• [Exercise]:
For the data below, work out how many lines contain the word "part" and supply only that number.

• [Information shown]:
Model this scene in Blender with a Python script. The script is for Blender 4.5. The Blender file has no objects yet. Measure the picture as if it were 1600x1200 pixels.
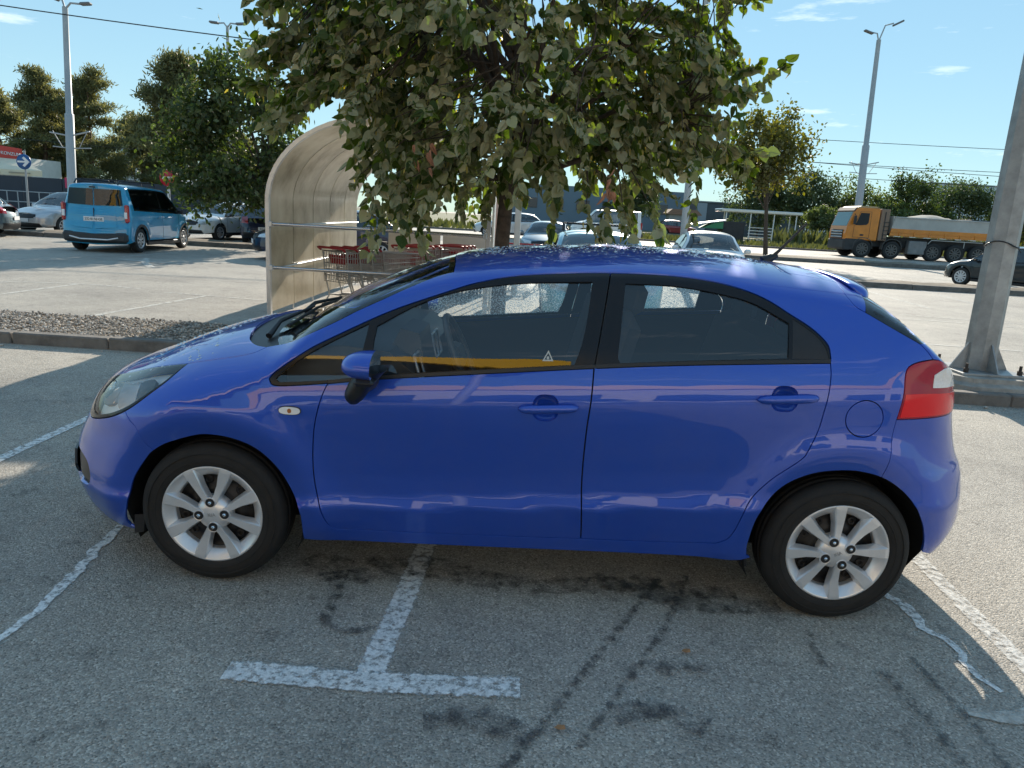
import bpy, bmesh, math, random
import numpy as np
from mathutils import Vector, Matrix
from mathutils.geometry import delaunay_2d_cdt
R = math.radians
SC = bpy.context.scene
COL = SC.collection

# ------------------------------------------------------------------ camera
cd = bpy.data.cameras.new('camera'); cam = bpy.data.objects.new('camera', cd); COL.objects.link(cam)
cd.sensor_width = 36.0; cd.lens = 36.0*1127.15/1600.0; cd.clip_start = .05; cd.clip_end = 3000
yaw, pit, rol = -0.010411, 0.22934, 0.057786
f = Vector((math.sin(yaw)*math.cos(pit), math.cos(yaw)*math.cos(pit), -math.sin(pit)))
r = Vector((math.cos(yaw), -math.sin(yaw), 0)); u = r.cross(f)
r2 = r*math.cos(rol)+u*math.sin(rol); u2 = -r*math.sin(rol)+u*math.cos(rol)
M = Matrix((r2, u2, -f)).transposed().to_4x4(); M.translation = Vector((-0.06026, -3.56938, 1.55622))
cam.matrix_world = M
SC.camera = cam
CAMP = np.array([-0.06026, -3.56938, 1.55622])

# ------------------------------------------------------------------ sky, sun, exposure
SUN_EL, SUN_AZ = 24.5, 9.5          # degrees; azimuth from +y towards +x
w = bpy.data.worlds.new('World'); SC.world = w; w.use_nodes = True
nt = w.node_tree; nt.nodes.clear()
out = nt.nodes.new('ShaderNodeOutputWorld'); bg = nt.nodes.new('ShaderNodeBackground')
sky = nt.nodes.new('ShaderNodeTexSky'); sky.sky_type = 'NISHITA'; sky.sun_disc = False
sky.sun_elevation = R(SUN_EL); sky.sun_rotation = R(SUN_AZ); sky.air_density = 1.0; sky.dust_density = 0.0; sky.ozone_density = 1.5; sky.altitude = 100
bg.inputs['Strength'].default_value = .10
# thin fair-weather clouds, the same all round the sky
tc = nt.nodes.new('ShaderNodeTexCoord'); mp = nt.nodes.new('ShaderNodeMapping'); mp.inputs['Scale'].default_value = (1.5, 1.5, 9.0)
mp.inputs['Location'].default_value = (.37, .12, .45)
nz = nt.nodes.new('ShaderNodeTexNoise'); nz.inputs['Scale'].default_value = 3.2; nz.inputs['Detail'].default_value = 7; nz.inputs['Roughness'].default_value = .6
cr = nt.nodes.new('ShaderNodeValToRGB'); cr.color_ramp.elements[0].position = .60; cr.color_ramp.elements[1].position = .80
mx = nt.nodes.new('ShaderNodeMix'); mx.data_type = 'RGBA'; mx.inputs['B'].default_value = (7.5, 7.6, 7.8, 1)
mul = nt.nodes.new('ShaderNodeMath'); mul.operation = 'MULTIPLY'; mul.inputs[1].default_value = .8
L = nt.links.new
L(tc.outputs['Generated'], mp.inputs['Vector']); L(mp.outputs['Vector'], nz.inputs['Vector']); L(nz.outputs['Fac'], cr.inputs['Fac'])
L(cr.outputs['Color'], mul.inputs[0]); L(mul.outputs[0], mx.inputs['Factor']); 
v1 = nt.nodes.new('ShaderNodeVectorMath'); v1.operation = 'SCALE'; v1.inputs['Scale'].default_value = 1/8
gm = nt.nodes.new('ShaderNodeGamma'); gm.inputs['Gamma'].default_value = .30
hs_ = nt.nodes.new('ShaderNodeHueSaturation'); hs_.inputs['Saturation'].default_value = 1.65
v2 = nt.nodes.new('ShaderNodeVectorMath'); v2.operation = 'SCALE'; v2.inputs['Scale'].default_value = 3.95
L(sky.outputs['Color'], v1.inputs[0]); L(v1.outputs[0], gm.inputs['Color']); L(gm.outputs[0], hs_.inputs['Color']); L(hs_.outputs[0], v2.inputs[0]); tn = nt.nodes.new('ShaderNodeVectorMath'); tn.operation = 'MULTIPLY'; tn.inputs[1].default_value = (.70, .94, 1.03)
L(v2.outputs[0], tn.inputs[0]); L(tn.outputs[0], mx.inputs['A'])
L(mx.outputs['Result'], bg.inputs['Color']); L(bg.outputs[0], out.inputs['Surface'])
sd = bpy.data.lights.new('sun', 'SUN'); sd.energy = 3.4; sd.angle = R(.53); sd.color = (1, .90, .76)
so = bpy.data.objects.new('sun', sd); COL.objects.link(so)
dirv = Vector((math.sin(R(SUN_AZ))*math.cos(R(SUN_EL)), math.cos(R(SUN_AZ))*math.cos(R(SUN_EL)), math.sin(R(SUN_EL))))
so.rotation_euler = dirv.to_track_quat('Z', 'Y').to_euler(); so.location = dirv*50
SC.view_settings.view_transform = 'Standard'; SC.view_settings.look = 'None'; SC.view_settings.gamma = 1
SC.view_settings.use_curve_mapping = False; SC.view_settings.exposure = 1.25
SC.cycles.max_bounces = 10; SC.cycles.transparent_max_bounces = 24; SC.cycles.glossy_bounces = 5; SC.cycles.diffuse_bounces = 4
SC.cycles.sample_clamp_indirect = 6.0

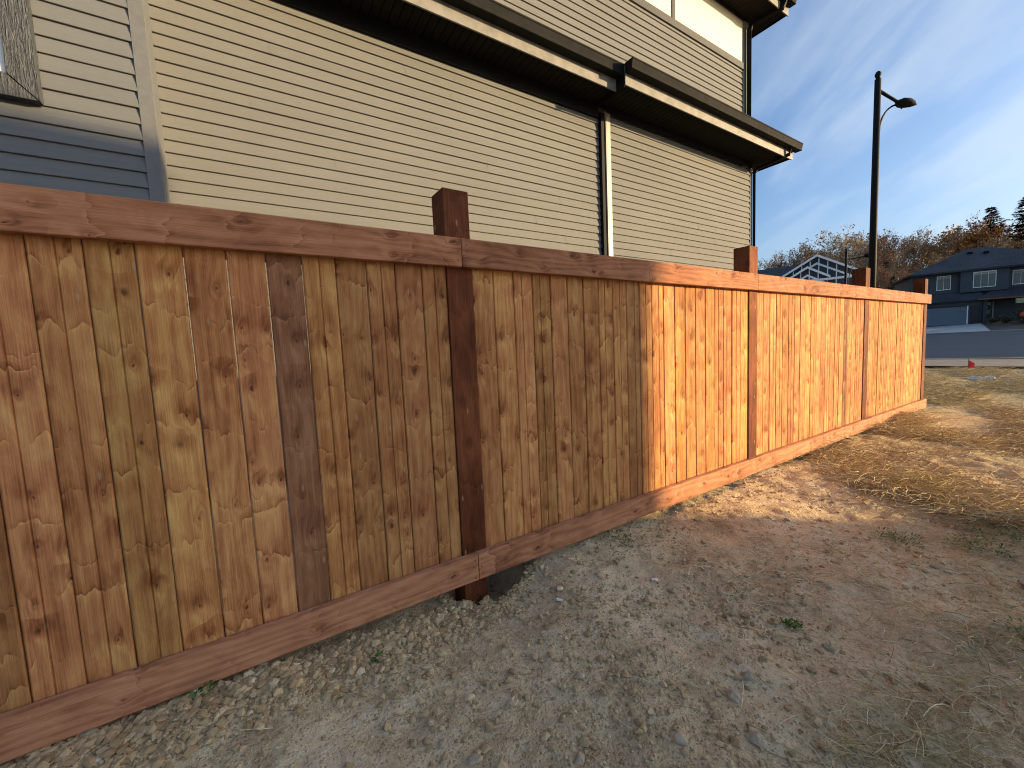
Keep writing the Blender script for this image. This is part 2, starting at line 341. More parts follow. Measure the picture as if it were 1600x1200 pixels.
# ------------------------------------------------------------------ ground
def prof(x): return float(np.interp(x, [-400, 10, 22, 57, 68, 400], [.085, .085, .2, 1.03, 1.9, 6]))
HOLE = (1.02, 0.20, 0.24, 0.24)
def fbm(x, y, s, o, seed):
    t = 0; a = 1; 
    for i in range(o):
        t += a*noise.noise((x*s+seed, y*s-seed, seed*.37)); s *= 2.05; a *= 0.52
    return t
def zg(x, y):
    z = prof(x)
    near = 1-min(max((x-13)/4, 0), 1); near *= 1-min(max((abs(x-4)-25)/20, 0), 1)
    if near > 0 and y > -30 and y < 30:
        d = 0.030*fbm(x, y, 0.9, 3, 3.1)+0.013*fbm(x, y, 5.5, 4, 7.7)+0.011*max(0, fbm(x, y, 17.0, 2, 4.2))
        if y < -0.05: d -= 0.035*min(1, (-y-0.05)/1.0)
        # trampled ruts and clods out on the sunny side
        k = min(max((x-3.0)/2.5, 0), 1)
        d += k*0.024*fbm(x*0.8, y*1.3, 2.6, 3, 12.3)
        d += 0.02*math.exp(-((y+0.1)/0.12)**2)*(1 if x < 0.6 else 0.3)
        z += d*near
        dx, dy = (x-HOLE[0])/HOLE[2], (y-HOLE[1])/HOLE[3]; q = math.sqrt(dx*dx+dy*dy)*(1+0.30*noise.noise((x*9, y*9, 2))+0.16*noise.noise((x*27, y*27, 5)))
        if q < 1.25:
            t = min(max((1.12-q)/0.30, 0), 1); z -= 0.26*t*t*(3-2*t)
        ex = math.exp(-((x-0.92)/0.45)**2-((y+0.05)/0.25)**2); z -= 0.055*ex
    return z
def axis_pts(fine, step, lo, hi, extra):
    a = list(np.arange(fine[0], fine[1]+1e-6, step)); st = step; v = fine[1]
    while v < hi: st *= 1.16; v += st; a.append(v)
    st = step; v = fine[0]
    while v > lo: st *= 1.22; v -= st; a.append(v)
    return sorted(set(round(t, 4) for t in a) | set(extra))
xs = axis_pts((-1.2, 6.0), 0.026, -320, 600, [10, 22, 57, 68]); ys = axis_pts((-2.0, 0.55), 0.024, -420, 500, [])
gv = [(x, y, zg(x, y)) for y in ys for x in xs]; nx = len(xs)
gf = [(j*nx+i, j*nx+i+1, (j+1)*nx+i+1, (j+1)*nx+i) for j in range(len(ys)-1) for i in range(nx-1)]
gm = mesh('ground', gv, gf, M_dirt, True)
ca_ = gm.color_attributes.new('mask', 'FLOAT_COLOR', 'POINT')
def thatch(x, y):
    t = min(max((x-2.6-0.2*y)/2.4, 0), 1)*min(max((24-x)/4, 0), 1)
    return t*min(max(0.62+1.1*noise.noise((x*0.7, y*0.9, 5.0)), 0), 1)
mk = []
for (x, y, z) in gv:
    dust = math.exp(-((x-1.05)/0.30)**2-((y-0.05)/0.30)**2) if abs(x) < 5 and abs(y) < 4 else 0
    dust = max(dust, 0.8*math.exp(-((x-3.95)/0.16)**2-((y-0.02)/0.12)**2) if abs(x-4) < 2 else 0)
    mk += [thatch(x, y) if x < 30 and abs(y) < 40 else (0.5 if x < 22 else 0.35), min(1, dust), 0, 1]
ca_.data.foreach_set('color', mk)
tag(place('ground', gm), kind='structure')

def sheet(name, quad, lift, mat, n=14):
    """quad of (x, y) draped on the terrain"""
    vs = []; fs = []
    a, b2, c, d = [Vector(q) for q in quad]
    for j in range(n+1):
        for i in range(n+1):
            p = (a*(1-i/n)+b2*(i/n))*(1-j/n)+(d*(1-i/n)+c*(i/n))*(j/n)
            vs.append((p.x, p.y, prof(p.x)+lift))
    for j in range(n):
        for i in range(n): fs.append((j*(n+1)+i, j*(n+1)+i+1, (j+1)*(n+1)+i+1, (j+1)*(n+1)+i))
    return tag(place(name, mesh(name, vs, fs, mat)), kind='structure')
sheet('road', [(22.0, -160), (57.0, -160), (57.0, 16), (22.0, 16)], 0.02, M_asphalt)
sheet('sidewalk', [(18.0, -160), (21.55, -160), (21.55, 60), (18.0, 60)], 0.07, M_walk)
kb = MB(); kb.box(21.55, 21.98, -160, 60, 0.0, 0.29); tag(kb.put('kerb', M_walk), kind='structure')
tag(MB().box(56.95, 57.3, -160, 6.0, 0.7, 1.13).put('far_kerb', M_conc), kind='structure')
sheet('driveway', [(57.05, 5.95), (67.8, 8.15), (65.1, 14.2), (57.05, 15.4)], 0.045, M_conc)
sheet('garden_bed', [(57.32, -9.0), (70.5, -2.0), (67.75, 8.1), (57.32, 5.9)], 0.05, M_mulch)
pad = MB(); pad.prism([(13.9, -0.62), (15.3, 0.10), (17.4, 0.06), (17.4, -3.0), (14.3, -2.8)], 'z', 0.05, 0.165)
tag(pad.put('concrete_pad', M_pad), kind='structure')

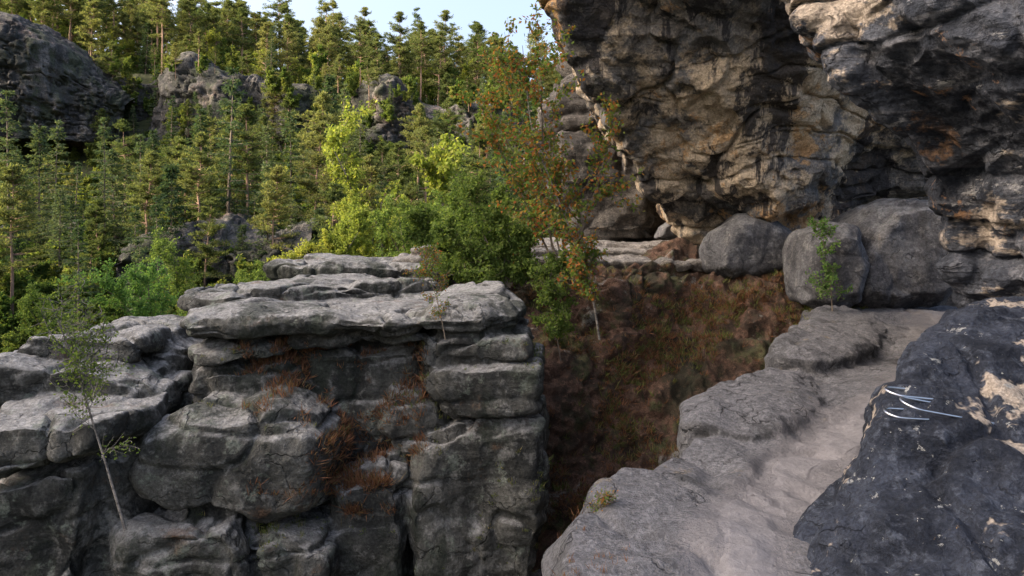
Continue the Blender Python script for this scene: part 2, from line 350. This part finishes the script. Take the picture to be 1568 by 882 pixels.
def farcliff(name,xs,zb,zt,y0,nr,nc,seed,amp=1.6,lean=3,facet=1.6):
    G=[]
    for i in range(8):
        t=i/7; row=[]
        for x in xs:
            b=zb(x); tp=zt(x); row.append((x,y0(x)+lean*t+(3 if i==6 else 0)+(10 if i==7 else 0),b+(tp-b)*min(1,t*1.2)))
        G.append(row)
    return loft(name,G[::-1],nr,nc,M_far,dict(warp=.3,a1=.7,f1=.09,a2=.05,f2=.5,strata=amp*.45,fs=.36,groove=.6,crack=.6,cs=(.16,.16,.02),facet=facet,ff=.2,fz=.22,seed=seed,rnd=.1,gw=.05),flip=False)
farcliff('sandstone_cliff',np.linspace(-125,30,26),lambda x:3,lambda x:26.3-max(0,x+50)*.12+1.3*math.sin(x*.23)+1.2*math.sin(x*.61+1),lambda x:108.5+2*math.sin(x*.19)+2.2*math.sin(x*.43),170,820,3)
farcliff('sandstone_cliff',np.linspace(-110,-57,9),lambda x:14,lambda x:31.5-max(0,x+69)*.9,lambda x:101+2*math.sin(x*.2)+max(0,x+66)*.5,160,360,8,1.5,2,1.5)
farcliff('rock_outcrop',np.linspace(-29,-15,6),lambda x:-9,lambda x:1.8+.6*math.sin(x*.7),lambda x:54+1.2*math.sin(x*.5),110,180,12,.9,1.5,1.)
farcliff('rock_outcrop',np.linspace(-62,-40,6),lambda x:-6,lambda x:2+.8*math.sin(x*.7),lambda x:72+1.2*math.sin(x*.5),110,220,14,.9,1.5,1.)
# forest
tp=[pine('pine_a',17,.42,.15),pine('pine_b',15,.35,.16),pine('pine_c',19,.5,.13),pine('pine_d',13,.22,.17)]
ts=[spruce('spruce_a',16),spruce('spruce_b',12),spruce('spruce_c',19)]
tb=[broad('broad_a',10,L_brd,.3,4),broad('broad_b',8,L_brd,.26,4,2),broad('birch_y',9,L_yel,.24,5,1,M_birch)]
tu=[broad('bush_a',3.,L_brd,.2,3,3,start=0,cl=(.35,.5)),broad('bush_b',2.5,L_brd,.18,3,4,start=0,cl=(.35,.5))]
forest=link('hillside_forest',None)
def inst(name,me,x,y,z,s,parent=None,sz=None):
    o=link(name,me,parent); o.location=(x,y,z); o.rotation_euler=(rng.normal()*.03,rng.normal()*.03,rng.uniform(0,6.28)); o.scale=(s,s,s*(sz or 1)); return o
placed=[]
for _ in range(8500):
    y=rng.uniform(44,160); x=rng.uniform(-.8*y-4,.12*y+10)
    if y<62 and rng.random()<.4: continue
    if 98<y<108 and x<-60: continue
    if 107<y<114 and rng.random()<.5: continue
    md=2.9 if y<100 else 2.5
    if any((x-a)**2+(y-b)**2<md*md for a,b in placed): continue
    placed.append((x,y)); 
    z=float(terr(x,y))-.3; q=rng.random()
    if y>117: me=tp[rng.integers(0,4)] if q<.55 else (ts[rng.integers(0,3)] if q<.65 else tb[rng.integers(0,3)]); s=rng.uniform(.6,1.05)*(1.15 if q>.65 else 1)
    else: me=tp[rng.integers(0,4)] if q<.36 else (ts[rng.integers(0,3)] if q<.66 else tb[rng.integers(0,3)]); s=rng.uniform(.4,1.0)
    if y<62: s*=.7
    if 78<y<=98: s=min(s,.9)*(.95-.008*(y-78))
    if 98<y<117: s=min(s,.85)*(.72 if y<107 else .8)
    if x<-55 and y<=99: s*=.8
    inst('forest_tree',me,x,y,z,s,forest)
print('trees',len(placed))
for _ in range(1200):
    y=rng.uniform(48,130); x=rng.uniform(-.8*y-4,.12*y+10)
    inst('undergrowth',tu[rng.integers(0,2)],x,y,float(terr(x,y))-.2,rng.uniform(.6,1.4),forest)
# shrubs and small trees rooted on the ledges of the far cliff band
for _ in range(170):
    x=rng.uniform(-85,22); t=rng.uniform(.25,1.0); yb=108.5+2*math.sin(x*.19)+2.2*math.sin(x*.43)+3*t-.6
    z=3+(26.3-max(0,x+50)*.12-3)*min(1,t*1.2)-1.2
    if rng.random()<.6: inst('ledge_shrub',tu[rng.integers(0,2)],x,yb,z,rng.uniform(.5,1.1),forest)
    else: inst('ledge_tree',(tb+ts+tp)[rng.integers(0,10)],x,yb,z,rng.uniform(.22,.42),forest)
def top_tree(name,me,h0,u,vtop,d,wide=1.):
    x,y,zt=S(u,vtop,d); zb=float(terr(x,y))-.3
    s=(zt-zb)/h0; o=inst(name,me,x,y,zb,s); o.rotation_euler=(0,0,rng.uniform(0,6)); o.scale=(s*wide,s*wide,s); return o
top_tree('pine_tree',tp[3],13,352,155,68,.75)
top_tree('pine_tree',tp[2],19,305,200,62)
top_tree('spruce_tree',ts[2],19,160,180,64,.85)
top_tree('spruce_tree',ts[0],16,410,245,56)
top_tree('pine_tree',tp[1],15,482,185,68)
top_tree('pine_tree',tp[0],17,18,250,50)
top_tree('spruce_tree',ts[1],12,505,110,100)
top_tree('spruce_tree',ts[0],16,60,185,68); top_tree('spruce_tree',ts[2],19,215,205,62,.85); top_tree('spruce_tree',ts[1],12,262,245,56)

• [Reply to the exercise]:
2